The faces he saw, the struggles of immigrants and the stories he heard inspired the characters he’d create in short stories and novels in a career that has spanned decades.

“We had as many as a dozen hobos who would sit and tell marvelous stories. I’d be sitting and listening to their stories,” Petrakis said.

“I suspect some were great liars. The girl whose boyfriend had left her and she was on her way to Chicago to kill him and his girlfriend. I didn’t believe her, but these were wonderful stories, and I learned from them.”

He now lives in Chesterton, Indiana but his soul is still seeped in Chicago and he returned there earlier this month to the National Hellenic Museum to receive the Fuller Lifetime Achievement Award from the Chicago Literary Hall of Fame.
His son John, a screenwriting teacher at the School of the Art Institute and the University of Chicago, introduced him.

Petrakis became so overcome with emotion by his son’s words that he had to pause before beginning his speech.

“Many families have credos, words they live by, such as ‘when the going gets tough, the tough gets going,’ or ‘every journey begins with the first step.’ The Petrakis family credo, my father once said, is ‘Nobody suffers in silence.’ How could we possibly be mute when there are so many wonderful words out there to describe the way that life has thrown us curves, brushed us back or plunked us right in the back,” his son said.

Petrakis was raised in what he calls a Greek-Jewish-Italian immigrant community in the South Side Washington Park neighborhood, then moved to Woodlawn and finally to South Shore.

“The church [Sts.

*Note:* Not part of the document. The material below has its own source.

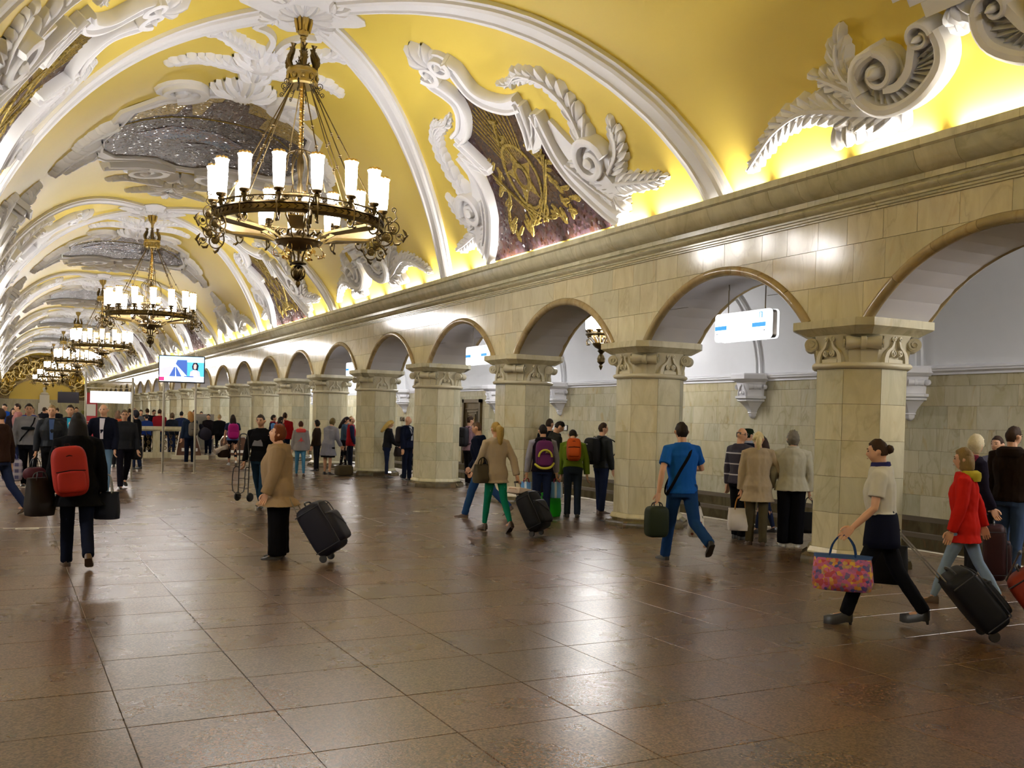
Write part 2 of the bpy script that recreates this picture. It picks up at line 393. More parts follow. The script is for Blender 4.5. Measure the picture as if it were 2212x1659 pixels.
# ---- arcade walls
ARC_R, ARC_Z = 2.156, 1.694
def arch_z(y, extra=0.0, phase=YC0):
    d = (y-(phase+PITCHY/2)) % PITCHY
    if d > PITCHY/2: d -= PITCHY
    rr = ARC_R+extra
    return ARC_Z+sqrt(rr*rr-d*d) if abs(d) < rr else 0
def build_wall(side):
    s = 1 if side == 'right' else -1
    X = lambda x: XB+s*x
    body = MB()
    ys = []
    yk = YC0+PITCHY*math.floor((Y_BACK-YC0)/PITCHY)
    y = yk
    k = 0
    while y < Y_END:
        c = y+PITCHY/2
        for t in [-PITCHY/2]+[-1.70+3.4*i/18 for i in range(19)]:
            if Y_BACK <= c+t <= Y_END: ys.append(c+t)
        y += PITCHY
    ys.append(Y_END)
    ys = sorted(set(round(q, 4) for q in ys))
    x0, x1 = 4.97, 5.93
    for a, b in zip(ys, ys[1:]):
        mid = (a+b)/2; za, zb = max(3.02, arch_z(a)), max(3.02, arch_z(b))
        P = [(X(x0), a, za), (X(x0), b, zb), (X(x0), b, 4.86), (X(x0), a, 4.86), (X(x1), a, za), (X(x1), b, zb), (X(x1), b, 6.4), (X(x1), a, 6.4)]
        body.cur = 0; body.add(P, [(0, 1, 2, 3)])
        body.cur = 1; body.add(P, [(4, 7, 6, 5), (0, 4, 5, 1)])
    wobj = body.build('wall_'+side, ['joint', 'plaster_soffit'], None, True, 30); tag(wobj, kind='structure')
    # marble slabs of the arcade face, courses cut to the arches
    nslab = 0; stuff = MB(); rnd = random.Random(3)
    xf0, xf1 = 4.935, 4.972
    def slab(a, b, z0, z1, dst):
        pts = [a+(b-a)*i/6 for i in range(7)]; g = 0.0025
        low = [max(z0+g, arch_z(min(max(q, a+g), b-g), 0.05)) for q in pts]
        if min(z1-g-l for l in low) < -0.0 and max(z1-g-l for l in low) < 0.03: return None
        low = [min(l, z1-g) for l in low]
        poly = [(q if 0 < i < 6 else (a+g if i == 0 else b-g), l) for i, (q, l) in enumerate(zip(pts, low))]+[(b-g, z1-g), (a+g, z1-g)]
        if max(l-low[0] for l in low) < 1e-6 and min(l-low[0] for l in low) > -1e-6: poly = [(a+g, low[0]), (b-g, low[0]), (b-g, z1-g), (a+g, z1-g)]
        n = len(poly)
        vs = [(X(xf0), p, q) for p, q in poly]+[(X(xf1), p, q) for p, q in poly]
        fs = [tuple(range(n)), tuple(range(2*n-1, n-1, -1))]+[(i, n+i, n+(i+1) % n, (i+1) % n) for i in range(n)]
        dst.add(vs, fs); return True
    for row, (z0, z1) in enumerate(((3.02, 3.47), (3.47, 3.94), (3.94, 4.40))):
        y = 2.0+row*0.35
        while y < Y_END-0.4:
            L = rnd.choice((0.55, 0.62, 0.78, 0.9, 0.48)); y2 = min(y+L, Y_END)
            if side == 'right' and y < 46 and nslab < 300:
                m = MB()
                if slab(y, y2, z0, z1, m):
                    m.build('wall_slab', 'marble_cream', wobj, False); nslab += 1
            else: slab(y, y2, z0, z1, stuff)
            y = y2
    tag(stuff.build('wall_slab', 'marble_cream', wobj, False), kind='stuff')
    # arch mouldings, both edges
    c = YC0+PITCHY/2-PITCHY*2; idx = 0; rm = MB()
    while c < Y_END-2:
        for xr, face in ((4.945, 0), (5.93, 1)):
            RR = ARC_R+0.055; a_max = math.acos((3.02-ARC_Z)/RR); segs = 7
            near = side == 'right' and 4 < c < 35 and face == 0
            for k in range(segs):
                t0 = -a_max+2*a_max*k/segs+0.0015; t1 = -a_max+2*a_max*(k+1)/segs-0.0015
                pts = [(X(xr), c+RR*sin(t0+(t1-t0)*i/5), ARC_Z+RR*cos(t0+(t1-t0)*i/5)) for i in range(6)]
                if near: m = MB(); m.tube(pts, 0.068, 10); m.build('arch_moulding', 'marble_rim', wobj)
                elif side == 'right' or c > 60:
                    if k == 0:
                        pts = [(X(xr), c+RR*sin(-a_max+2*a_max*i/16), ARC_Z+RR*cos(-a_max+2*a_max*i/16)) for i in range(17)]; rm.tube(pts, 0.068, 8)
        c += PITCHY
    if rm.v: tag(rm.build('arch_moulding', 'marble_rim', wobj), kind='stuff')
    # cornice members
    fascia = [(4.53, 4.86), (4.53, 4.775), (4.56, 4.755), (4.95, 4.755), (4.95, 4.775), (4.59, 4.775), (4.585, 4.86)]
    cove = [(4.565, 4.762)]+[(4.565+0.20*(1-cos(pi/2*i/6)), 4.762-0.25*sin(pi/2*i/6)) for i in range(1, 7)]+[(4.80, 4.51), (4.93, 4.51), (4.93, 4.76)]
    cove = [(4.565, 4.76), (4.575, 4.73), (4.60, 4.66), (4.645, 4.59), (4.70, 4.55), (4.765, 4.535), (4.765, 4.47), (4.95, 4.47), (4.95, 4.76)]
    tor = [(4.79, 4.47)]+[(4.83-0.042*sin(pi*i/6), 4.462-0.075*(i/6)) for i in range(1, 7)]+[(4.86, 4.375), (4.86, 4.35), (4.885, 4.345), (4.885, 4.32), (4.91, 4.315), (4.91, 4.295), (4.95, 4.295), (4.95, 4.47)]
    for nm, prof, off, seg in (('cornice_fascia', fascia, 0.0, 1.17), ('cornice_cove', cove, 0.45, 1.24), ('cornice_moulding', tor, 0.8, 1.1)):
        y = 1.0+off; far = MB(); n = len(prof)
        def piece(dst, a, b):
            vs = [(X(p), a, q) for p, q in prof]+[(X(p), b, q) for p, q in prof]
            dst.add(vs, [tuple(range(n)), tuple(range(2*n-1, n-1, -1))]+[(i, n+i, n+(i+1) % n, (i+1) % n) for i in range(n)])
        piece(far, Y_BACK, y)
        while y < Y_END:
            L = seg*rnd.choice((1, 1, 1, 0.42)); y2 = min(y+L, Y_END)
            if side == 'right' and y < 26: m = MB(); piece(m, y+.002, y2-.002); m.build(nm, 'marble_grey', wobj, True, 30)
            else: piece(far, y+.002, y2-.002)
            y = y2
        tag(far.build(nm, 'marble_grey', wobj, True, 30), kind='stuff')
    # cove tray behind the lip
    tr = MB().box(min(X(4.60), X(4.97)), max(X(4.60), X(4.97)), Y_BACK, Y_END, 4.776, 4.785); tr.build('cove_tray', 'stucco', wobj, False)
    # sockets between the cove battens
    so = MB(); y = 2.0-.12
    while y < 62: so.box(min(X(4.60), X(4.72)), max(X(4.60), X(4.72)), y-.07, y+.07, 4.785, 4.865); y += 1.325
    if side == 'right' or True: tag(so.build('batten_socket', 'stucco', wobj, False), kind='stuff')
    return wobj
wall_right = build_wall('right'); wall_left = build_wall('left')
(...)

Constantine and Helen] was full of immigrants. They were thrown in between two worlds. I admired them and at the same time feared them. I reviled them for the prejudice even I could see at a young age. Prejudice wasn’t justice. A Greek boy on our block married a Jewish girl and his father put his clothes out in the back and burned them,” Petrakis said.

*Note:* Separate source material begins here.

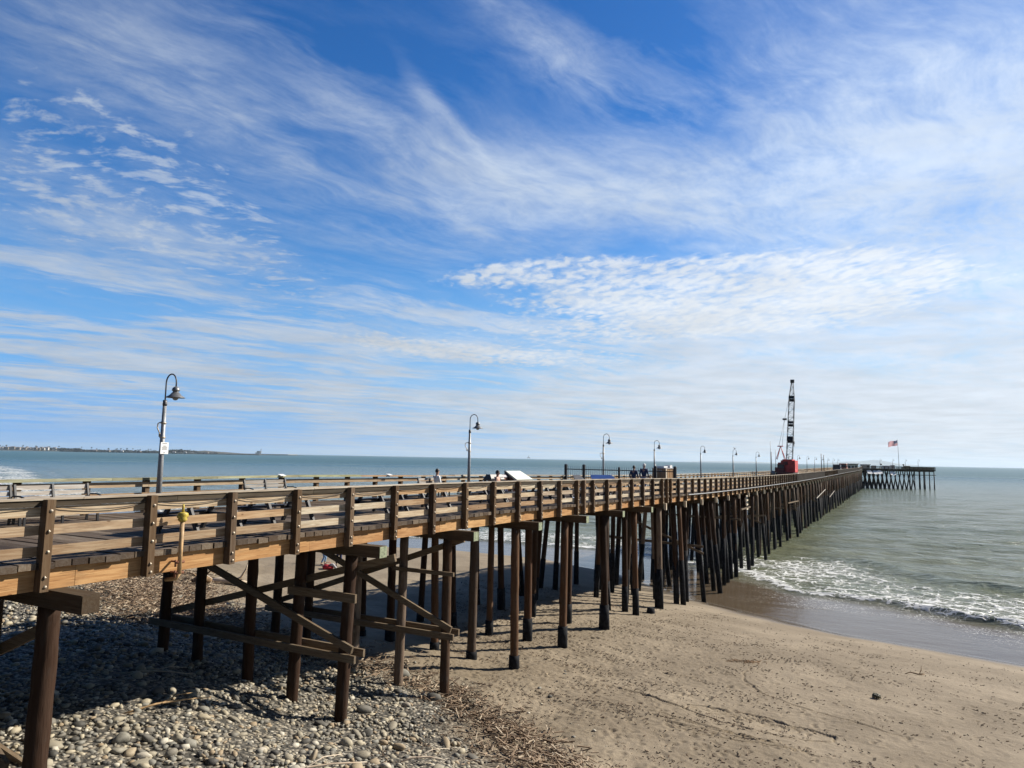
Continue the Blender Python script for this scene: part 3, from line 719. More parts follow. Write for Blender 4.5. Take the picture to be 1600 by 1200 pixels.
for x in (24.5, 26.6, 28.6, 30.6):
    for row in (.3, 8.):
        q = MB(); pile_geo(q, (x, row, HZ-1.06), (x, row, -2.2), .19, .21, 0, 8, 4); q.tube([(x, row, 2.), (x, row, -2.2)], .26, 8, 1); q.build('pile', [M['pile_dark'], M['sleeve']], head)
for x0, x1, z0, z1 in ((0., 7.2, 5.6, 7.2), (9.5, 14., 6.5, 7.2), (14, 22, 5.9, 6.1), (22, 31.6, 5.9, 5.9)):
    q = MB(); q.box(x0, x1, .55, .75, z0, z0+.25); q.build('walkway_beam', M['brace'], head)
for x0, x1, z0, z1 in ((1.0, 3.4, 6.9, 8.3), (3.6, 5.8, 6.4, 8.2), (5.2, 7.6, 7.0, 8.3), (10.8, 13.2, 7.0, 7.9)):
    xm = (x0+x1)/2; zt, zb = z1-.6, z1-2.1
    P_ = [(x0, -2.3, zb+.2), (xm, -2.6, zb), (x1, -2.2, zb+.35), (x1-.3, -.5, zt), (xm, -.5, zt+.12), (x0+.3, -.5, zt-.1)]
    q = MB(); q.add(P_+[(x, y+.05, z-.06) for x, y, z in P_], [(0,1,2,3,4,5), (11,10,9,8,7,6)]+[(i, i+6, (i+1)%6+6, (i+1)%6) for i in range(6)]); tag(q.build('white_sheet', M['white'], head), 'white stained sheeting hung on the front piles')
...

He wrote the novel The Odyssey of Kostas Volakis in 1963, telling the story of a Greek man in a new world. Other stories inspired by the plight of Greeks included his bestselling  A Dream of Kings and Nick the Greek.

“I never thought of myself as an ethnic writer because when you write about that which you know, there is your beginning where you cross a certain threshold and you enter the areas of love, sadness, sorrow, anger, revulsion. These are universal. You take which is yours as the beginning and you move into the universal areas,” Petrakis said.

He told touching, moving stories with simple themes that touched the heart, such as that of a young Greek woman yearning for a young man who walked behind her house and whistled – and then didn’t show again, or a couple separated when a man moved on to care for his mother and then saw his former love several years later.

After sitting down to tea, he offered the explanation he was caring for his ill mother who had died three years before. And just when the writer was ready to believe there would be a happy ending and all would be forgiven, the woman threw the tea in his face and said, “Three years, two words, but a thousand bitter cups of tea for me.”

It took a few years to get noticed and published but he said he was encouraged by his father, the Rev. Mark Petrakis, who believed in him and his writing.

“He died [in 1951] before I sold anything, but he kept a manuscript of my early story in his desk,” Petrakis said. “The secretary there was a wonderful lady named Bessie Spirides. When I came to the office to visit, she pulled out that story. He would tell people ‘My son wrote this. He’s going to be a good writer someday.’ That’s based not on my story. It was based on love.”